Acts 27:33

Translations

King James Version (KJV)

And while the day was coming on, Paul sought them all to take meat, saying, This day is the fourteenth day that you have tarried and continued fasting, having taken nothing.

American King James Version (AKJV)

And while the day was coming on, Paul sought them all to take meat, saying, This day is the fourteenth day that you have tarried and continued fasting, having taken nothing.

American Standard Version (ASV)

And while the day was coming on, Paul besought them all to take some food, saying, This day is the fourteenth day that ye wait and continue fasting, having taken nothing.

Basic English Translation (BBE)

And when dawn was near, Paul gave them all orders to take food, saying, This is the fourteenth day you have been waiting and taking no food.

Webster's Revision

And while the day was coming on, Paul besought them all to take food, saying, This day is the fourteenth day that ye have tarried, and continued fasting, having taken nothing.

World English Bible

While the day was coming on, Paul begged them all to take some food, saying, "This day is the fourteenth day that you wait and continue fasting, having taken nothing.

English Revised Version (ERV)

And while the day was coming on, Paul besought them all to take some food, saying, This day is the fourteenth day that ye wait and continue fasting, having taken nothing.

Definitions for Acts 27:33

Besought - Entreated; asked; called.
Meat - Food.

Clarke's Acts 27:33 Bible Commentary

While the day was coining on - It was then apparently about day-break.

This day is the fourteenth day that ye have - continued fasting - Ye have not had one regular meal for these fourteen days past.
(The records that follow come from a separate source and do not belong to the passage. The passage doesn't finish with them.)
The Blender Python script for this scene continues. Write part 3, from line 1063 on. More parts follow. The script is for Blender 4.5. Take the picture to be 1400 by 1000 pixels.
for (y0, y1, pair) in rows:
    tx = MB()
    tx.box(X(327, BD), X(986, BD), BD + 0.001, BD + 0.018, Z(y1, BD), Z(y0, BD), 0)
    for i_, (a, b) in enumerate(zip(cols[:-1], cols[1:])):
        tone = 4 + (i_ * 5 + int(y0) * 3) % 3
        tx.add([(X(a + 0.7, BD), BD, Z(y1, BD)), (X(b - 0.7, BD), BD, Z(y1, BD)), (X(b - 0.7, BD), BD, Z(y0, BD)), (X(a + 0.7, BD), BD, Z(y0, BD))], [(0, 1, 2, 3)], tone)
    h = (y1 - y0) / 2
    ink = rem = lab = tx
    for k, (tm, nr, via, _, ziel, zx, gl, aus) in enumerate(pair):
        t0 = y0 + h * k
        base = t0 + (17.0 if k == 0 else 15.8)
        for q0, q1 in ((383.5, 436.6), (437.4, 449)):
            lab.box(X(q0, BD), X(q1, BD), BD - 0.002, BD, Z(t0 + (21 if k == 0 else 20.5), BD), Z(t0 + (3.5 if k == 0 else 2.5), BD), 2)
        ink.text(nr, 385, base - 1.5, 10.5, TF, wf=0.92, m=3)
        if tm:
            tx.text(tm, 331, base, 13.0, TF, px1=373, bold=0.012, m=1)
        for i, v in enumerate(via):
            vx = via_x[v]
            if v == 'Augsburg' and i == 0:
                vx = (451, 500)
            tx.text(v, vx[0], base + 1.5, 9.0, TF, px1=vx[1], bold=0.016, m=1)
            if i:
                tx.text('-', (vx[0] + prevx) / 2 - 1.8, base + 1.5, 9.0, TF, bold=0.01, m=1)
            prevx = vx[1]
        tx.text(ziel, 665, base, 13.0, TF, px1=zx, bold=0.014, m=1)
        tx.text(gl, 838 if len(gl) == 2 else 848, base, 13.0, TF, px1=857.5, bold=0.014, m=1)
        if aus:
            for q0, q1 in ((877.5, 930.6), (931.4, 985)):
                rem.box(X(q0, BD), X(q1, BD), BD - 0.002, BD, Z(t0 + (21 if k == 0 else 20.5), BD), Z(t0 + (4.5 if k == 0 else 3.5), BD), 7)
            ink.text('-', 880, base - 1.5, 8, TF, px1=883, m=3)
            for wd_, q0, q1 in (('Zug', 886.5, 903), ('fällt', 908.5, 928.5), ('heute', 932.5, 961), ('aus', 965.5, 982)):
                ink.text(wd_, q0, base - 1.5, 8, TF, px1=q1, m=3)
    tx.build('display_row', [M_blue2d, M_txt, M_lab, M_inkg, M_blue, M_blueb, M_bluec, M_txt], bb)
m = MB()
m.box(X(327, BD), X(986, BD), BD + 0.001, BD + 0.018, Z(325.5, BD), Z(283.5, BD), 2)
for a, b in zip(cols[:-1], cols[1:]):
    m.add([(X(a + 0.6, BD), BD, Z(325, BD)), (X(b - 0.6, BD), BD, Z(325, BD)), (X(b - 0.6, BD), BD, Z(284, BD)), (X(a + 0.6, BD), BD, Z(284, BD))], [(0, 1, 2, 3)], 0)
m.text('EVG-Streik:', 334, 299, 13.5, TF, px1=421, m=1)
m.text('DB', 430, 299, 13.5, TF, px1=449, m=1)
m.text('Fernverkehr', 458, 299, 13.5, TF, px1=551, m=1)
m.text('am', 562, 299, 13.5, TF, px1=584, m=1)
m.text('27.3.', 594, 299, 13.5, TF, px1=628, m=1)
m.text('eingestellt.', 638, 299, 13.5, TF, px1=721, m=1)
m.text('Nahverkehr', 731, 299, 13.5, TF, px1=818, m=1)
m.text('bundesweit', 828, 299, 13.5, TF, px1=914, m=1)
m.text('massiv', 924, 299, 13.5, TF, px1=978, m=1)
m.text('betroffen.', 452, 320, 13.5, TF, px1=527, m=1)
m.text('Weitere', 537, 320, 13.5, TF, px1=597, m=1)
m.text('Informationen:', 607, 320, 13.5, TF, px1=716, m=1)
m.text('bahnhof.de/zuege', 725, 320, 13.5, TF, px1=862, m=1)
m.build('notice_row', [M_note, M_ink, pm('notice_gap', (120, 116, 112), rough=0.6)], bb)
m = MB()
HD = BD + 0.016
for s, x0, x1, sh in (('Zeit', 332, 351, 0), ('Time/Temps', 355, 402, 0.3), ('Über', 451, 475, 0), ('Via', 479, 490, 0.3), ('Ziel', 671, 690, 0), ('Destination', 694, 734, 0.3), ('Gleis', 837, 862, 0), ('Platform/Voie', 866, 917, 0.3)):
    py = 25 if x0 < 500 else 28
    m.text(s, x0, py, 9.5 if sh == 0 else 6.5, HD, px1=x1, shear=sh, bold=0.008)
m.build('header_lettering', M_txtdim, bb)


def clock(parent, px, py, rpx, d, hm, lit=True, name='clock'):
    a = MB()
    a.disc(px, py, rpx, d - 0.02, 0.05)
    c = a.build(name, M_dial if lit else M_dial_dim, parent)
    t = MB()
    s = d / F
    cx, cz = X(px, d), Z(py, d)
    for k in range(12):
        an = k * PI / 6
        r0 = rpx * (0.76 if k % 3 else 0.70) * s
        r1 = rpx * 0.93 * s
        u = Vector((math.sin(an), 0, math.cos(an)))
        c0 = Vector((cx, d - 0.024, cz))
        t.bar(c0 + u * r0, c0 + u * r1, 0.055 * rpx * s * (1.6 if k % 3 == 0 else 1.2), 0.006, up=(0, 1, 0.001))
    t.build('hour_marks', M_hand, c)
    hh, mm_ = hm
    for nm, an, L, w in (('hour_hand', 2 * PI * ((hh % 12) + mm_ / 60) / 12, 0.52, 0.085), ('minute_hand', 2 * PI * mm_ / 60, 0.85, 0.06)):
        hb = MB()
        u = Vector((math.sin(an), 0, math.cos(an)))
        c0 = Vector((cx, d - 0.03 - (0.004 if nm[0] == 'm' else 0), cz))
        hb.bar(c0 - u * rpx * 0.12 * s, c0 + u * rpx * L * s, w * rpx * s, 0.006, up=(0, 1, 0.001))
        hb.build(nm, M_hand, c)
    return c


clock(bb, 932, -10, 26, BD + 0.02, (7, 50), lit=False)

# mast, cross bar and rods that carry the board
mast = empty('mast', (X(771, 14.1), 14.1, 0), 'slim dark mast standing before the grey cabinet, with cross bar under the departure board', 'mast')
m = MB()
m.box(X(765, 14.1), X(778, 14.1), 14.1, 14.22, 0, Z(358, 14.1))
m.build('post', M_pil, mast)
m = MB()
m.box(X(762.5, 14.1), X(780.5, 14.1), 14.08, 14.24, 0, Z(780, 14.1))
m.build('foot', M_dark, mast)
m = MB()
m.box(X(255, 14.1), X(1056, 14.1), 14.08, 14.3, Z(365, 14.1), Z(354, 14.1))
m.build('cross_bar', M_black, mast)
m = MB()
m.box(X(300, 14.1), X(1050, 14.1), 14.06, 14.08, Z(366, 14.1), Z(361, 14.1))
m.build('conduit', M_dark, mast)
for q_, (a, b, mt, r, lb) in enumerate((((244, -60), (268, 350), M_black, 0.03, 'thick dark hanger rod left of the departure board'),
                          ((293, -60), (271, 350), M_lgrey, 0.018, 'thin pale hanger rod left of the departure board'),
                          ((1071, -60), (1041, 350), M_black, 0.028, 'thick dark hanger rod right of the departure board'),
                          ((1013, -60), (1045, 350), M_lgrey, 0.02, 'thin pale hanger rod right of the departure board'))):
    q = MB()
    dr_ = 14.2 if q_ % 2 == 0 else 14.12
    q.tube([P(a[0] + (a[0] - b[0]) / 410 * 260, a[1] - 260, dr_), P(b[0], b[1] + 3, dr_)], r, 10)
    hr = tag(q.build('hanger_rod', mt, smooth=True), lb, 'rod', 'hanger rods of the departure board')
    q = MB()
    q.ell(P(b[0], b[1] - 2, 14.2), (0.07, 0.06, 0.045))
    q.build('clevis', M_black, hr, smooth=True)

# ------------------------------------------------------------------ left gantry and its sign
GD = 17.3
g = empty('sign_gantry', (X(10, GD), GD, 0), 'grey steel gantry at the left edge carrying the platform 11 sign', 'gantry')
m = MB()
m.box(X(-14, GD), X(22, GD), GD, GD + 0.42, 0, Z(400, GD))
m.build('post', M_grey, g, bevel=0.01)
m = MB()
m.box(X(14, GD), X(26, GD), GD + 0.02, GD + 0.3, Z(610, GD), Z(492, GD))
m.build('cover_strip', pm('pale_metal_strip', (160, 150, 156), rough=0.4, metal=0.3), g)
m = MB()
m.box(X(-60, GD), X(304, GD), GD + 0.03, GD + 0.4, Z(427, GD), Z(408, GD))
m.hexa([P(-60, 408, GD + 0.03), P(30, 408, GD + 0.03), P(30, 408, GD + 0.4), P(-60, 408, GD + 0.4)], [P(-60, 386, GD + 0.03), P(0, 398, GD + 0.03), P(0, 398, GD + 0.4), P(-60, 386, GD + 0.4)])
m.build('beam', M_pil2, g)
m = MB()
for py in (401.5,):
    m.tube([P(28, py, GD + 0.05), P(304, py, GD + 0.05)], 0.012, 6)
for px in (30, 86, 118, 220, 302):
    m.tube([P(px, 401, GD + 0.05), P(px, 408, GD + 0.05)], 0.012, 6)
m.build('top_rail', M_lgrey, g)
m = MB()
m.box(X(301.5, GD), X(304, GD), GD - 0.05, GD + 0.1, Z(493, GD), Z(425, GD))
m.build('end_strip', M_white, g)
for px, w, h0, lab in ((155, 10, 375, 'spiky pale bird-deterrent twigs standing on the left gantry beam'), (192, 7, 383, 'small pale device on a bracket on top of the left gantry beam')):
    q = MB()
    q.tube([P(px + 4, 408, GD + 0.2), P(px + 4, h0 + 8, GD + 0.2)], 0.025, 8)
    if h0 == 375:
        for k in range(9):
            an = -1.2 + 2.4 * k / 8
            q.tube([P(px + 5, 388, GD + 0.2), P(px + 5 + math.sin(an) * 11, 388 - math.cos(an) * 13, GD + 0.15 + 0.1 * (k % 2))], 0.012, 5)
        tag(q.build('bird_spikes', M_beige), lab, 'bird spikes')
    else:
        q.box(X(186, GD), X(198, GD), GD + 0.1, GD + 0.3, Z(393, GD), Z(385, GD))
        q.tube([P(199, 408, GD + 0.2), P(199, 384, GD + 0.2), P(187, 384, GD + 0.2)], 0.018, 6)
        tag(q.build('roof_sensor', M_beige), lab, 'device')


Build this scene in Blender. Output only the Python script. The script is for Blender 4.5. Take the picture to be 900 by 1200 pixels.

Indeed we may take it for granted that, during the whole of the storm, very little was eaten by any man: for what appetite could men have for food, who every moment had death before their eyes?

Barnes's Acts 27:33 Bible Commentary

And while the day was coming on - At daybreak. It was before they had sufficient light to discern what they should do.

To take meat - Food. The word "meat" was formerly used to denote "food" of any kind.

That ye have tarried - That you have remained or been fasting.

Having taken nothing - No regular meal. It cannot mean that they had lived entirely without food, but that they had been in so much danger, were so constantly engaged, and had been so anxious about their safety, that they had taken no regular meal, or that what they had taken had been at irregular intervals, and had been a scanty allowance. "Appian speaks of an army which for 20 days together had neither food nor sleep; by which he must mean that they neither made full meals nor slept whole nights together. The same interpretation must be given to this phrase" (Doddridge). The effect of this must have been that they would be exhausted, and little able to endure the fatigues which yet remained.

Wesley's Acts 27:33 Bible Commentary

27:33 Ye continue fasting, having taken nothing - No regular meal, through a deep sense of their extreme danger. Let us not wonder then, if men who have a deep sense of their extreme danger of everlasting death, for a time forget even to eat their bread, or to attend to their worldly affairs. Much less let us censure that as madness, which may be the beginning of true wisdom.